NABARD made refinancing for rural housing an eligible activity in the year 2001-02. Under the Rural Housing Scheme, NABARD extends refinance to banks for providing loans to individuals/cooperative housing societies.
The State Bank of India has its Sahyog Niwaas Scheme for self-help groups. Bank of India has adopted over 100 villages for extending financial services. HDFC and ICICI banks are extending finance for housing through various NGOs.
NGOs and Financial Institutions have played an important role in the delivery of rural housing. ‘NGOs such as SEWA, BASIX, SHARE, PRADAN and MYRADA have assisted the government in developing institutions that link formal finance to rural populations.’ (A more comprehensive discussion is available in the recently released India Infrastructure Report 2007 - Rural Infrastructure; Chapter on Rural Housing by Piyush Tiwari).
NGOs use grant funds, loan assistance from government schemes such as Habitat for Humanity onward lending finance from commercial banks and HUDCO/HDFC and NABARD, in combinations of loan and grants to develop housing in rural areas.
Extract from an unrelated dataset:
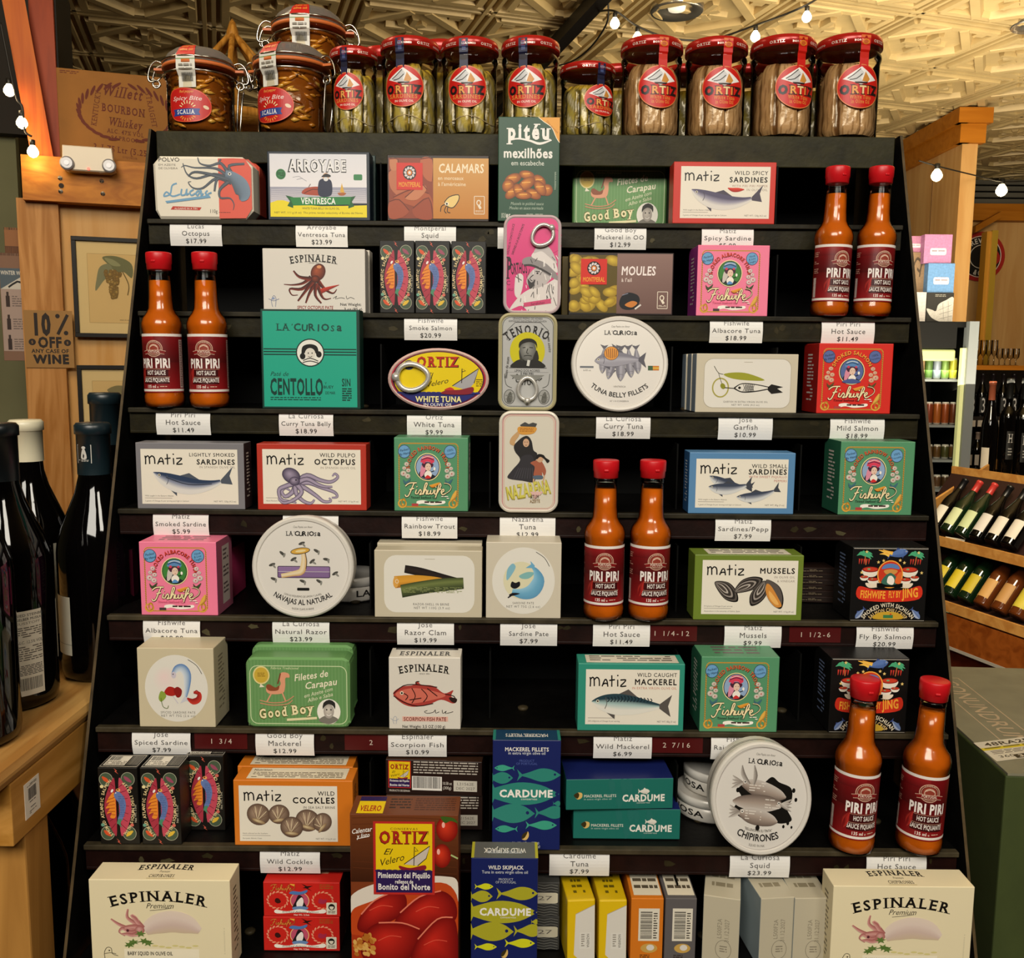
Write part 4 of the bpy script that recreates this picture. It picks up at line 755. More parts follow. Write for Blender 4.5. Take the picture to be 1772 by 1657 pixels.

NGOs have been found to operate in an integrated manner, treating rural housing as part of rural development in a comprehensive way, while integrating financial services with technical support services that ensure the quality of the house, delivery of basic amenities, promotion of ecofriendly construction technologies and livelihood support systems.
The role of Micro-Finance Institutions (MFls) in rural housing finance is growing steadily. Credit for housing has been a small component of the product offerings of various MFls such as BASIX and SHARE and is mainly restricted to small - 3 to 5 year loans for improvement of houses. SEWA’s extending of loans to women members of its self-help groups for improvement in housing is an example of successful delivery of housing credit.